孙阳有个儿子,以为相马很容易,就拿着《相马经》到处找好马。他按照书上的图去找,没有找到。又按照书里 写的特征去找,最后发现一只癞蛤蟆基本符合书中写的好马的特征,便高兴地把癞蛤蟆带回家,对父亲说:“爸爸,我找到了一匹好马,只是蹄子稍差些。”孙阳一 看,哭笑不得。感叹道:“这就是所谓的按图索骥啊。”
Sun Yang had a son who thought finding a steed was quite easy. He hoped to find one according to the descriptions in the book but always failed. One day he found a toad which fitted every characteristic of a steed as stated in the book. He took the toad home with great exaltation and told his father, “I have found a good horse corresponding to all the features you depict in your book, except for its hoofs are not good enough”. Sun Yang did not know whether to laugh or to cry at this. He gave a comment on his son’s deed with a sigh: "What you’ve done is just rigidly looking for a steed to correspond with the drawing".

相(xiàng): observe sth. and judge whether it is excellent (v.)
埋没(máimò): fall into oblivion(v. )
形态(xíngtài): configuration; shape(n.)
按照(ànzhào): according to(v. )
特征(tèzhēng): characteristic(n.)
符合(fúhé): to fit(v.)
感叹(gǎntàn): to sigh(v. )


" 索(suǒ)" means "to look for" and "骥(jì)" means "a good steed". Therefore, the idiom "按图索骥(Àntú-suǒjì)" means looking for a noble steed with the aid of the picture. metaphorically, this idiom implies that a person handles all matters strictly according to the book without any independently and flexible thinking. Sometimes it means trying to locate something by following up a clue.


Zhè jiàn shì hěn jiǎndān, zhīyào àntú-suǒjì, jiù kěyǐ jiějué le.这件事很简单,只要按图索骥,就可以解决了。
It is a simple matter.
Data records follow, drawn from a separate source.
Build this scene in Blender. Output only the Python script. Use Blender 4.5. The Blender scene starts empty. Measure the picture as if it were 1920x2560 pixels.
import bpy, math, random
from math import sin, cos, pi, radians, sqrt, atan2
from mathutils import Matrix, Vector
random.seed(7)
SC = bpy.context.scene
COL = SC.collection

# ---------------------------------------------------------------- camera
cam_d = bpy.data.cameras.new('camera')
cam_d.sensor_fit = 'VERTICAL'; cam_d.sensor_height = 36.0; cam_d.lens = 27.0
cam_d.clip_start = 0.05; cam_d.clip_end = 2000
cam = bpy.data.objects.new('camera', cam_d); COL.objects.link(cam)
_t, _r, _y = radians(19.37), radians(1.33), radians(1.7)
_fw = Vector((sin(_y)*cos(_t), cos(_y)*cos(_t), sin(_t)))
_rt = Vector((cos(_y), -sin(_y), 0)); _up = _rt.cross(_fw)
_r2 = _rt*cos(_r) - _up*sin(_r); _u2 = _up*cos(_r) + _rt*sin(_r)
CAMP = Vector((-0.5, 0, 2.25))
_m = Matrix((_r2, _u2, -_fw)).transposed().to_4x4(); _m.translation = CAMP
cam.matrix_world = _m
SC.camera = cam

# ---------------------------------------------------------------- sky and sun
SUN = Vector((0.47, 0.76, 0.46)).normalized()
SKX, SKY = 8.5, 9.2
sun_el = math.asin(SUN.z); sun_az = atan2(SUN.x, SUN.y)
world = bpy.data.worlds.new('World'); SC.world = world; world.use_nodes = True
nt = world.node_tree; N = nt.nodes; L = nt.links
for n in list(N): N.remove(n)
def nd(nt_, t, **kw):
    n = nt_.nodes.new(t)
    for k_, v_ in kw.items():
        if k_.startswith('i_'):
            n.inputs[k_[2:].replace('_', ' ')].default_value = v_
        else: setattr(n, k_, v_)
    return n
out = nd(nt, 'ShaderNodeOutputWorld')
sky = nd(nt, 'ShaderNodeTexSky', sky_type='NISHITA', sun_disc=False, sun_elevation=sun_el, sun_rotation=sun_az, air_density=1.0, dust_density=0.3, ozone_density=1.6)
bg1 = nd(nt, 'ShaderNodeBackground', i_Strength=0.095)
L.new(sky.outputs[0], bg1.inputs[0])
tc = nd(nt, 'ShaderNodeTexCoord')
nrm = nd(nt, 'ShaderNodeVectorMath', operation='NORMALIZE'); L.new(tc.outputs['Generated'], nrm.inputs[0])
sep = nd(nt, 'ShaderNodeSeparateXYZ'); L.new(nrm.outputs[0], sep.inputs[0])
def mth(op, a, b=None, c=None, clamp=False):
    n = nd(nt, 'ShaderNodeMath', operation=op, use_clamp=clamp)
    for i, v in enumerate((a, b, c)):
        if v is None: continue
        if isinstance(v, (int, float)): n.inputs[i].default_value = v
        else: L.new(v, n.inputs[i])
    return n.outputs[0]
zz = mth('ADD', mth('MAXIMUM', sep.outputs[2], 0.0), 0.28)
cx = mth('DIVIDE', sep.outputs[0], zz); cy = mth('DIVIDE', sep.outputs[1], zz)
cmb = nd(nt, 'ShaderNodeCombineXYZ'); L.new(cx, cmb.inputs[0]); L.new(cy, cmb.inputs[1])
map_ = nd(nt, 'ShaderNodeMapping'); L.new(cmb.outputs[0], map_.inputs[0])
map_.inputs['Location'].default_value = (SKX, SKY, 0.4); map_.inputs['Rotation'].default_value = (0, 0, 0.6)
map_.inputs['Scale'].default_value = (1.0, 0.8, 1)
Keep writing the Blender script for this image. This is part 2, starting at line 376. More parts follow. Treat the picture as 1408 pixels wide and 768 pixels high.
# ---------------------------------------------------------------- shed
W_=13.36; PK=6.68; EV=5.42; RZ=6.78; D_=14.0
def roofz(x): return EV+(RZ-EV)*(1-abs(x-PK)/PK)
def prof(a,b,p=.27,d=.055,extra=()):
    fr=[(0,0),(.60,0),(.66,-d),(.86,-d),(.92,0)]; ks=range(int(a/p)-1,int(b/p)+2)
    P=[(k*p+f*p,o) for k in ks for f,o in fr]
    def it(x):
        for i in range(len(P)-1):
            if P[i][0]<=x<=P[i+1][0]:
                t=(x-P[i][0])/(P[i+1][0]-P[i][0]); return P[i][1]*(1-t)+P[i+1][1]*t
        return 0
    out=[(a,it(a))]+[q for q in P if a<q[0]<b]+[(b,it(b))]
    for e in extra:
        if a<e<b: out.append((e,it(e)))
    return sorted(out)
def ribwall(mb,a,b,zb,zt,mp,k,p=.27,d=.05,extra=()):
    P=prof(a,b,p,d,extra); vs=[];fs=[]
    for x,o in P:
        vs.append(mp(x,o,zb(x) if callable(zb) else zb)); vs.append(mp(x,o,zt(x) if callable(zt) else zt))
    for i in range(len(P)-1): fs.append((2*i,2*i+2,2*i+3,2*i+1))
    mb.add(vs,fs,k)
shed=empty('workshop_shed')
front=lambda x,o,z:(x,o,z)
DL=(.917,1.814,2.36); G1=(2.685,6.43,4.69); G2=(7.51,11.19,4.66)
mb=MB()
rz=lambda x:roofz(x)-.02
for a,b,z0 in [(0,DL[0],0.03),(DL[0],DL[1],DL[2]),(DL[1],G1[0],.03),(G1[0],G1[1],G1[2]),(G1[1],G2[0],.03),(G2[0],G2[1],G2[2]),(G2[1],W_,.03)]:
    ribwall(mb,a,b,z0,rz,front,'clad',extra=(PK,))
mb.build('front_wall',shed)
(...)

We only need to Àntú-suǒjì and it can be dealt with easily.


Wǒmen yào xuéxí biérén de xiānjìn jīngyàn, dàn bùnéng àntú-suǒjì de bānyòng .
We should learn from the others’ experience, but not totally Àntú-suǒjì.


Wǒmen Àntú-suǒjì zhǎodào le nà’ér, kě lǎobǎn què jiāng wǒmen jù zhī mén wài.
We found that place in a way like Àntú-suǒjì, but the boss refused to let us in.